Sob outra égide, acompanhei seu trabalho hercúleo, a revelar repertório adormecido em arquivos. Cada livro que vinha à luz trazia um “santo orgulho” ao musicólogo imbuído de fé cristã. Tão logo publicado, enviava-me foto ao lado de sua esposa, Maria Manuela, a empunhar a nova criação. Já a seguir, embrenhava-se em outro meritório projeto. Acompanhava seu labor, que me era transmitido em mensagens alentadoras. No blog anterior, o Professor Catedrático da Universidade de Coimbra, José d’Encarnação, enumera as realizações literário-musicais de Pedrosa Cardoso. Resenhei sete de seus livros neste espaço, como sinalizo no blog anterior, incluindo – ausente na imagem – a “Breve História da Música Ocidental”. Seu olhar arguto levou-o a perscrutar outros temas relevantes, traduzidos em artigos acadêmicos basilares, alguns apresentados em congressos específicos: “A justificação histórica do compositor Damião de Góis”, “A herança musical de D.Manuel I: novos dados para conhecimento da Capela Real no século XVI”, “Manuel Ivo Cruz – meio século de um maestro”, “O Requiem e a profissão de fé de Lopes-Graça” e “Os Cantos Sefarditas para voz e piano”, do mesmo compositor. De minha parte, fazia o mesmo ao transmitir meus avanços, mormente quando a música portuguesa estava envolvida, o que resultou em seis CDs gravados na Bélgica, Bulgária e Portugal com esse maiúsculo repertório. Recebia do amigo-irmão encorajadoras palavras, plenas de entusiasmo. Ambos admiradores incontestes da opera omnia de Fernando Lopes-Graça.
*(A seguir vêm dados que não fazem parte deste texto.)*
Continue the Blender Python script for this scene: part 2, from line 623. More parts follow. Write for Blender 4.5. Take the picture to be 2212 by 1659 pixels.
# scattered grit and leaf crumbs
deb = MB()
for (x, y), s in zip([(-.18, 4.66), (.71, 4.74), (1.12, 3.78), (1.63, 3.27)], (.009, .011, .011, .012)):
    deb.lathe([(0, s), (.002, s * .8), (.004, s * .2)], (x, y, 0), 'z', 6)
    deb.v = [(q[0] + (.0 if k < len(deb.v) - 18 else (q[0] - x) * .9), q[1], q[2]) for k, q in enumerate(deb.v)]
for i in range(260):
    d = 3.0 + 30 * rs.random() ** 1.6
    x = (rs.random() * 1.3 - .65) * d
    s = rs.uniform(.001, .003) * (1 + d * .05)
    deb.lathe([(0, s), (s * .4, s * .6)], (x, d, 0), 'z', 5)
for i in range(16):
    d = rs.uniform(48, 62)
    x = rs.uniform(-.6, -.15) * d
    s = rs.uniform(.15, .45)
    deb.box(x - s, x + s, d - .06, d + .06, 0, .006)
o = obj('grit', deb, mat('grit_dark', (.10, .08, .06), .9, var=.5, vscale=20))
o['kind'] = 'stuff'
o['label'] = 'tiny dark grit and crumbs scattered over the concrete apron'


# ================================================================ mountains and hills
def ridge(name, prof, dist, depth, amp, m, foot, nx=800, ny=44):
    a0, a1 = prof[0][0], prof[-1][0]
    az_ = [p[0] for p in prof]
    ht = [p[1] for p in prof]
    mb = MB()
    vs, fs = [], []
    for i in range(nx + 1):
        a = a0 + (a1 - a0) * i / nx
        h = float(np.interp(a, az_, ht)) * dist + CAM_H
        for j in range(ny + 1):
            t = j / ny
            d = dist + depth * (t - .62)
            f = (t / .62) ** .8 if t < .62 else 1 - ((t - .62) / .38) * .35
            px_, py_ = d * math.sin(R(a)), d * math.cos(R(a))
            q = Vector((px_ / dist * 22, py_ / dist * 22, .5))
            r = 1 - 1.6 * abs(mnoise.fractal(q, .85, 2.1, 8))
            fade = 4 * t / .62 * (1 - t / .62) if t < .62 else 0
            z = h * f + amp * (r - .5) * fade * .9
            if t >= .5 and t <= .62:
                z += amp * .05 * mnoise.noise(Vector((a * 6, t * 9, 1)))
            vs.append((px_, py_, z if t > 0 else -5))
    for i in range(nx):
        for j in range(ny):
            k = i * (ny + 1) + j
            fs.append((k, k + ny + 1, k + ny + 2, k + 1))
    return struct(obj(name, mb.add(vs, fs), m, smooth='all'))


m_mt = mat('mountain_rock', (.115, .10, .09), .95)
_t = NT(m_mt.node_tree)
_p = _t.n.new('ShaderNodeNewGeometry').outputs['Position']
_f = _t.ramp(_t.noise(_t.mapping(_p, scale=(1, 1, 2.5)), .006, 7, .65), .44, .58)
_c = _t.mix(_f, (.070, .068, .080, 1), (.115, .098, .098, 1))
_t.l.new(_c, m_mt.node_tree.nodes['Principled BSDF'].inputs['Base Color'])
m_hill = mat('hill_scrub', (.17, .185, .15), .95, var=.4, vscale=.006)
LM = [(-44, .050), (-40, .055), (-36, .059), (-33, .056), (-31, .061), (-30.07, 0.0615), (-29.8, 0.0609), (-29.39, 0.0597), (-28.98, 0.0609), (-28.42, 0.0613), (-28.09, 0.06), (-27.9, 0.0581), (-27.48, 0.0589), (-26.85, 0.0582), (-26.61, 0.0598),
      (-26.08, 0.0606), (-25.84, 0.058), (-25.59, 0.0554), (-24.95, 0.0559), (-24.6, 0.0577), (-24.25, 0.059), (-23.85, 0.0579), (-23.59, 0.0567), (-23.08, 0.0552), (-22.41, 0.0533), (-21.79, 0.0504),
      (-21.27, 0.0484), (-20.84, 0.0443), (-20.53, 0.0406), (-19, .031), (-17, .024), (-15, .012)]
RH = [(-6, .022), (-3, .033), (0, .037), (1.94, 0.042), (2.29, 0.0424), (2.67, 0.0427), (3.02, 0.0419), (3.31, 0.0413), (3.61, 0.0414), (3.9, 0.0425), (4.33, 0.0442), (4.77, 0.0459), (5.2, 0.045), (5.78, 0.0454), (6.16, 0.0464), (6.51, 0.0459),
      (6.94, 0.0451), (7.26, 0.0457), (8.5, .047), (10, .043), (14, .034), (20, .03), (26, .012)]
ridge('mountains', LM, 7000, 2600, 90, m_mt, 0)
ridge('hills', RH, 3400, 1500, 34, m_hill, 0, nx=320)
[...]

De minha parte, interessavam-me outros compositores portugueses, como Francisco de Lacerda, Jorge Peixinho e Eurico Carrapatoso, assim como, António Fragoso, Óscar da Silva e Clotilde Rosa. Tinha em José Maria o farol a iluminar parte de minhas pesquisas, sempre com absoluta disponibilidade. Pesquisamos atentos, em várias visitas, manuscritos de Lopes-Graça no Museu da Música Portuguesa – Casa Verdades de Faria, em Cascais, sempre acolhidos pela dedicada Conceição Correia.

Nas viagens a Portugal nessas duas últimas décadas, Regina e eu ficávamos hospedados na morada de José-Maria e Maria Manuela em Oeiras. O amigo-irmão vinha ao aeroporto de Lisboa e de imediato tínhamos já vários projetos em comum. De ciclos que apresentei em público ao piano em Portugal menciono nosso amálgama em torno dos audiovisuais concernentes às “Sonatas Bíblicas” de Johann Kuhnau (1666-1722), às “Viagens na Minha Terra” de Lopes-Graça (1906-1994) e às “Trente-six histoires pour amuser les enfants d’un artiste” de Francisco de Lacerda (1869-1934), presentemente no Youtube.
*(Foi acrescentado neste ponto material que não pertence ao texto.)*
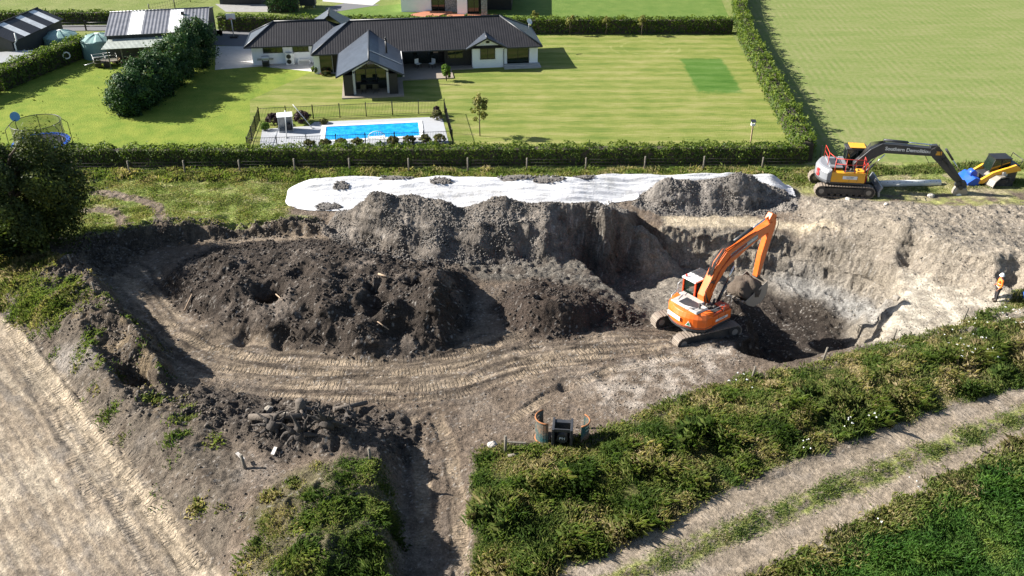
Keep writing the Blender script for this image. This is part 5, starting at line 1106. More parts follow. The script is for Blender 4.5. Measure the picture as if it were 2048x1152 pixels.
def crawler(parent, L, hgt, wd, yo, shoe, name='crawler_track', sprock=True):
    """one crawler track, running along x"""
    r_ = hgt/2; n = int((2*(L-hgt) + math.pi*hgt)/.19); mb = MB(); per = 2*(L-hgt)+math.pi*hgt
    for k in range(n):
        s_ = per*k/n
        if s_ < L-hgt: c_ = (-(L-hgt)/2+s_, hgt); a = 0
        elif s_ < L-hgt+math.pi*r_: q = (s_-(L-hgt))/r_; c_ = ((L-hgt)/2+r_*math.sin(q), r_+r_*math.cos(q)); a = -q
        elif s_ < 2*(L-hgt)+math.pi*r_: c_ = ((L-hgt)/2-(s_-(L-hgt)-math.pi*r_), 0); a = math.pi
        else: q = (s_-2*(L-hgt)-math.pi*r_)/r_; c_ = (-(L-hgt)/2-r_*math.sin(q), r_-r_*math.cos(q)); a = math.pi-q
        T_ = tr(c_[0], yo, c_[1]) @ Matrix.Rotation(-a, 4, 'Y')
        mb.at(T_).box(-.085, .085, -wd/2, wd/2, -.05, -.01); mb.box(-.02, .02, -wd/2, wd/2, -.012, .03)
    t_ = mb.build(name, 'track_steel', parent)
    f_ = MB(); f_.box(-(L-hgt)/2, (L-hgt)/2, yo-wd*.28, yo+wd*.28, .2, hgt-.2); f_.build('track_frame', 'dark_steel', t_, .02)
    for x in (-(L-hgt)/2, (L-hgt)/2): MB().cyl((x,yo-wd*.42,r_),(x,yo+wd*.42,r_), r_-.08, n=18).build('idler_wheel', 'dark_steel', t_); 
    for x in (-(L-hgt)/2, (L-hgt)/2): MB().cyl((x,yo-wd*.44,r_),(x,yo+wd*.44,r_), r_-.24, n=12).build('hub', 'bucket_steel', t_)
    ro = MB()
    for k in range(7): x = -(L-hgt)/2+.35+k*(L-hgt-.7)/6; ro.cyl((x,yo-wd*.38,.16),(x,yo+wd*.38,.16),.13,n=10)
    tag(ro.build('rollers', 'dark_steel', t_)); return t_
def bodyplan(fx, w_, rr, n=14, rx=.0):
    pl = [(fx, -w_/2)]; a0 = math.asin(min(1, (w_/2)/rr))
    for k in range(n+1):
        a = math.pi + a0 - 2*a0*k/n; pl.append((rx + rr*math.cos(a), rr*math.sin(a)))
    pl.append((fx, w_/2)); return pl
def ram(parent, a, b_, y, r_=.09, f=.55, name='hydraulic_ram', m_='charcoal_paint'):
    a = Vector((a[0], y, a[1])); b_ = Vector((b_[0], y, b_[1])); c_ = a.lerp(b_, f)
    o = MB().cyl(a, c_, r_, n=10).build(name, m_, parent); MB().cyl(c_, b_, r_*.5, n=8).build('piston_rod', 'chrome', o); return o
def excavator(name, label, C_, z, phi, track_phi, lower, upper_cw, panel, deck, boomm, arm_m, boom, arm, cyl, boomw=.46, cab_roof='white_paint', body_r=1.62, bw=2.75, cabm='orange_deep', px0=-.35):
    th_ = math.pi/2 - phi; tth = math.pi/2 - track_phi
    root = empty(name, (*C_, z), th_, label, 'excavator')
    def sub(mb, nm, mt, par=root, bev=0, T=None): return mb.build(nm, mt, par, bev)
    # undercarriage turned against the house
    Tt = Matrix.Rotation(tth - th_, 4, 'Z')
    for sg in (-1, 1):
        t_ = crawler(root, 4.15, .86, .6, sg*1.2, .2); t_.data.transform(Tt)
        for ch in [q for q in bpy.data.objects if q.parent == t_]: ch.data.transform(Tt)
    mb = MB().at(Tt); mb.box(-.9, .9, -.95, .95, .35, .72, .8); mb.build('undercarriage', 'dark_steel', root, .03)
    MB().cyl((0,0,.7),(0,0,1.0),.62,n=24).build('slew_ring', 'dark_steel', root)
    # house: skirt, side panels, counterweight
    pl = bodyplan(1.25, bw, body_r)
    MB().prism([(x*.985, y*.985) for x, y in pl], .98, 1.12, 'z').build('skirt', 'charcoal_paint', root, .02)
    cwp = [(x, y) for x, y in pl if x < px0] ; cwp = [(px0+.05, -bw/2)] + cwp + [(px0+.05, bw/2)]
    mb = MB(); b0 = [(x*.96, y*.97) for x, y in cwp]; 
    lv = [(1.05, .95), (1.2, 1.0), (1.75, 1.0), (2.0, .93), (2.06, .86)]; n = len(cwp); vs = [(x*f if x < px0-.05 else x, y*(f if x < px0-.05 else 1), zz) for zz, f in lv for x, y in cwp]
    fs = [tuple(range(n-1, -1, -1)), tuple((len(lv)-1)*n+k for k in range(n))] + [(i*n+k, i*n+(k+1)%n, (i+1)*n+(k+1)%n, (i+1)*n+k) for i in range(len(lv)-1) for k in range(n)]
    mb.add(vs, [tuple(reversed(f_)) for f_ in fs]); cw = mb.build('counterweight', upper_cw, root, .02)
    cw.data.update()
    bmq = bmesh.new(); bmq.from_mesh(cw.data); bmesh.ops.recalc_face_normals(bmq, faces=bmq.faces); bmq.to_mesh(cw.data); bmq.free()
    sp = MB(); sp.box(px0+.05, 1.25, -bw/2, -.45, 1.12, 1.72 if px0 > -.5 else 1.85, .985, .985); sp.build('side_panel', panel, root, .04)
    sp = MB(); sp.box(px0+.06, .15, -.44, bw/2-.01, 1.12, 1.9, .985, .985); sp.build('engine_cover', panel, root, .03)
    dk_ = MB(); dk_.box(-1.25, -.28, -.98, .98, 2.05, 2.16, .95, .93); dk_.box(-.28, .1, -.4, 1.25, 1.9, 2.1, .95); dk_.build('hood', deck, root, .03)
    tk = MB(); tk.box(-.25, .55, -bw/2+.08, -.5, 1.72, 1.84, .95); tk.box(.6, 1.2, -bw/2+.1, -.6, 1.72, 1.95, .9); tk.build('tank_cover', panel if panel != 'orange_paint' else 'orange_deep', root, .03)
    bits = MB()
    rr = random.Random(3)
    for k in range(14):
        x = rr.uniform(-.2, 1.1); y = rr.uniform(-1.1, -.45); bits.cyl((x,y,1.8),(x+rr.uniform(-.1,.1),y,1.8+rr.uniform(.1,.3)),rr.uniform(.03,.09),n=7)
    bits.box(-.24, 1.15, -1.2, -.5, 1.78, 1.86); bits.build('valve_fittings', 'dark_steel', root)
    for x_ in (.15, .7): MB().box(x_, x_+.02, -bw/2-.004, -bw/2+.01, 1.2, 1.68).build('panel_seam', 'charcoal_paint', root)
    sm_ = MB(); sm_.tube([((x*1.004 if x < px0-.05 else x), y*1.004, 1.22) for x, y in cwp], .012, 4); sm_.build('weight_seam', 'charcoal_paint', root)
    MB().box(-1.1, -.4, -.6, .5, 2.165, 2.18).build('grille', 'charcoal_paint', root); MB().box(-.2, .05, .5, 1.3, 1.9, 1.96).build('step_plate', 'dark_steel', root)
    MB().cyl((-.75,-.75,2.1),(-.8,-.75,2.5),.06,n=8).build('exhaust', 'dark_steel', root)
    # cab
    cp = [(.12,1.15),(1.55,1.15),(1.72,1.6),(1.5,2.92),(.12,2.92)]
    y0, y1 = .42, 1.36
    cb = MB()
    fr = .075                                         # frame: pillars and rails
    def rail(a, b_, y, th2=.075): bar(cb, (a[0], y, a[1]), (b_[0], y, b_[1]), th2, th2)
    for y in (y0+.04, y1-.04):
        for a, b_ in ((cp[0],cp[1]),(cp[1],cp[2]),(cp[2],cp[3]),(cp[3],cp[4]),((.16,1.15),(.16,2.92)),((.85,1.15),(.85,2.9))): 
            if abs(a[0]-b_[0]) < .02: cb.box(a[0]-.04, a[0]+.04, y-.04, y+.04, a[1], b_[1])
            else: rail(a, b_, y)
    for q_ in (cp[2], cp[3], (.15, 2.9), (.15, 1.2)): cb.box(q_[0]-.04, q_[0]+.04, y0, y1, q_[1]-.04, q_[1]+.04)
    cb.box(.13, 1.5, y0+.01, y1-.01, 1.1, 1.35); cab = cb.build('cab', cabm, root)
    gls = MB(); gls.prism([(.18,1.36),(1.52,1.36),(1.66,1.62),(1.45,2.85),(.18,2.85)], y0+.05, y1-.05, 'y'); gls.build('cab_window', 'glass', cab)
    rf_ = MB(); rf_.box(.02, 1.6, y0-.04, y1+.04, 2.92, 3.0, .96); rfo = rf_.build('cab_roof', cab_roof, cab, .02)
    gr_ = MB()
    for k in range(9): gr_.box(.72+.09*k, .76+.09*k, y0+.02, y1-.02, 3.03, 3.06)
    for k in range(4): gr_.box(.7, 1.5, y0+.04+.27*k, y0+.07+.27*k, 3.005, 3.03)
    gr_.build('roof_guard', 'charcoal_paint', cab)
    # boom
    pb = MB(); pb.prism(boom, -boomw/2-.1, boomw/2-.1, 'y'); bo = pb.build('boom', boomm, root, .03)
    pa = MB(); pa.prism(arm, -.17-.1, .17-.1, 'y'); ao = pa.build('arm', arm_m, root, .03)
    for (a, b_, y, r_, f) in cyl: ram(bo, a, b_, y, r_, f)
    return root, bo, ao, cab, cw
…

Pedrosa Cardoso foi o responsável pelo “redescobrimento” do magistral ciclo “Cantos Sefarditas” para canto e piano, de Lopes-Graça, apresentados na íntegra em São Paulo em primeira audição mundial e posteriormente em Portugal pela soprano Rita Mourão Tavares, comigo ao piano.
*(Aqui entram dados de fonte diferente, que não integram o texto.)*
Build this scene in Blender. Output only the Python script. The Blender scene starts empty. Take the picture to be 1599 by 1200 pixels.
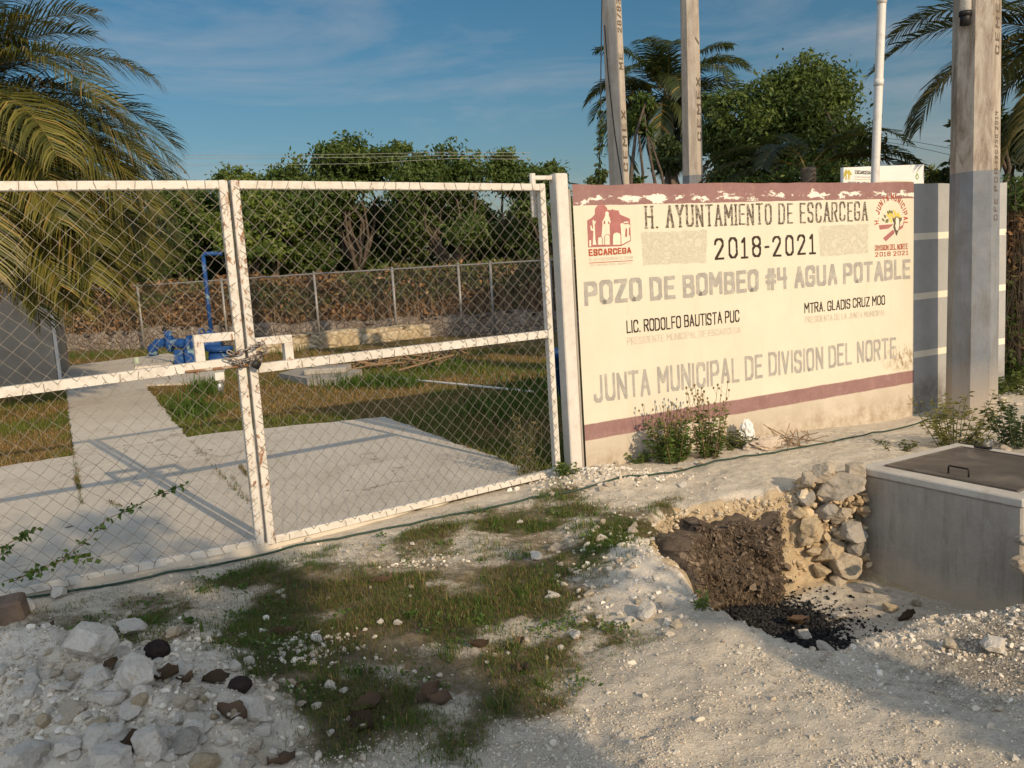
import bpy, math, random
import numpy as np
from mathutils import Vector, Matrix

# ------------------------------------------------------------------ camera, sky, sun, exposure
S = bpy.context.scene
COL = S.collection
F_PX = 1337.0; PITCH = math.radians(7.512); ROLL = math.radians(3.559); CAM_H = 1.6
_f = np.array([0, math.cos(PITCH), -math.sin(PITCH)])
_r0 = np.array([1.0, 0, 0]); _d0 = np.cross(_f, _r0)
_rt = math.cos(ROLL) * _r0 + math.sin(ROLL) * _d0
_dn = math.cos(ROLL) * _d0 - math.sin(ROLL) * _r0
CAMP = np.array([0, 0, CAM_H])
cam = bpy.data.cameras.new('camera'); cam_o = bpy.data.objects.new('camera', cam); COL.objects.link(cam_o)
cam.sensor_width = 36; cam.lens = F_PX / 1599 * 36; cam.clip_start = 0.05; cam.clip_end = 2000
_m = Matrix(((_rt[0], -_dn[0], -_f[0], 0), (_rt[1], -_dn[1], -_f[1], 0), (_rt[2], -_dn[2], -_f[2], CAM_H), (0, 0, 0, 1)))
cam_o.matrix_world = _m
S.camera = cam_o

SUN_AZ = np.array([0.592, -0.806]); SUN_EL = math.radians(22.7)
W = bpy.data.worlds.new('World'); S.world = W; W.use_nodes = True
nt = W.node_tree; nt.nodes.clear()
sky = nt.nodes.new('ShaderNodeTexSky'); sky.sky_type = 'NISHITA'; sky.sun_disc = False
sky.sun_elevation = SUN_EL; sky.sun_rotation = math.atan2(SUN_AZ[0], SUN_AZ[1])
sky.air_density = 1.0; sky.dust_density = 2.2; sky.ozone_density = 1.6; sky.altitude = 50
bg = nt.nodes.new('ShaderNodeBackground'); bg.inputs[1].default_value = 0.1
out = nt.nodes.new('ShaderNodeOutputWorld')
tc = nt.nodes.new('ShaderNodeTexCoord')
mp = nt.nodes.new('ShaderNodeMapping'); mp.inputs['Scale'].default_value = (1.6, 1.6, 8.5); mp.inputs['Location'].default_value = (3.1, 0.4, 0.9)
nz = nt.nodes.new('ShaderNodeTexNoise'); nz.inputs['Scale'].default_value = 1.5; nz.inputs['Detail'].default_value = 7; nz.inputs['Roughness'].default_value = 0.62; nz.inputs['Distortion'].default_value = 0.5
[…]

Aposentado como Professor Doutor pela Universidade de Coimbra, espontaneamente se dispôs a me acompanhar nos recitais que apresentei ao longo dos anos em Portugal e alhures: Mencionaria viagens que fizemos para essas apresentações, ele a dirigir sempre tranquilamente: Lisboa, Almada, Évora, Lagos, Monchique, Sagres, São João do Bispo, Cascais, Tomar, Pombal, Coimbra, Porto, Póvoa do Varzim, Braga e Guimarães (sua cidade natal). O casal esteve duas vezes no Brasil para nossa atividade conjunta. Ficaram em casa, para gáudio de nosso clã.

Esteve na França, com Maria Manuela, a fim de ouvir meu recital no Museu Debussy em Saint-Germain-em-Laye, quando se comemorou no local o centenário de “La Boîte à Joujoux” na casa em que nasceu o compositor.

Sempre com entusiasmo e em vários recitais tecia para o público considerações pertinentes sobre o repertório que eu estava a apresentar. Em várias oportunidades estivemos com figuras relevantes do meio musical português. Algumas fotos traduzem entendimentos:

A ruptura através da morte é sempre dolorosa. Quando envolve afetos e entendimentos absolutos em área afim, corresponde a um abrupto corte. José Maria Pedrosa Cardoso foi esse amigo-irmão, insubstituível. Sim, as minhas relações com amigos e músicos portugueses é expressiva, sem quaisquer dúvidas. Raízes são profundas. Todavia, a constância, o convívio permanente, apesar de um vasto Atlântico a nos separar, não esmoreceu a relação; ao contrário, potencializou-a.

Fica neste espaço meu tributo sentido ao grande amigo-irmão que partiu. Já comuniquei ao prezado amigo, Professor João Gouveia Monteiro, Diretor das Bibliotecas da Universidade de Coimbra, que meu recital em Abril ou Maio próximo na Biblioteca Joanina  será dedicado a José Maria Pedrosa Cardoso. Em havendo um au- delà, é possível que ele ouça os apelos finais de “Vers la Flamme”, de Scriabine, peça com que encerrarei o programa. É possível…

Clique para ouvir, de Fernando Lopes-Graça, “Viagens na Minha Terra”. A partir da minha gravação (Portugaler, 2003), José Maria Pedrosa Cardoso e sua esposa Maria Manuela Cardoso prepararam as imagens a caracterizar cada uma das 19 localidades em Portugal. Montagem, Elson Otake.

https://www.youtube.com/watch?v=n0PwLys54GU

The great musicologist José Maria Pedrosa Cardoso, my brother-like friend who passed away last week, in the present post is remembered through photos that testify to the dimension of our friendship.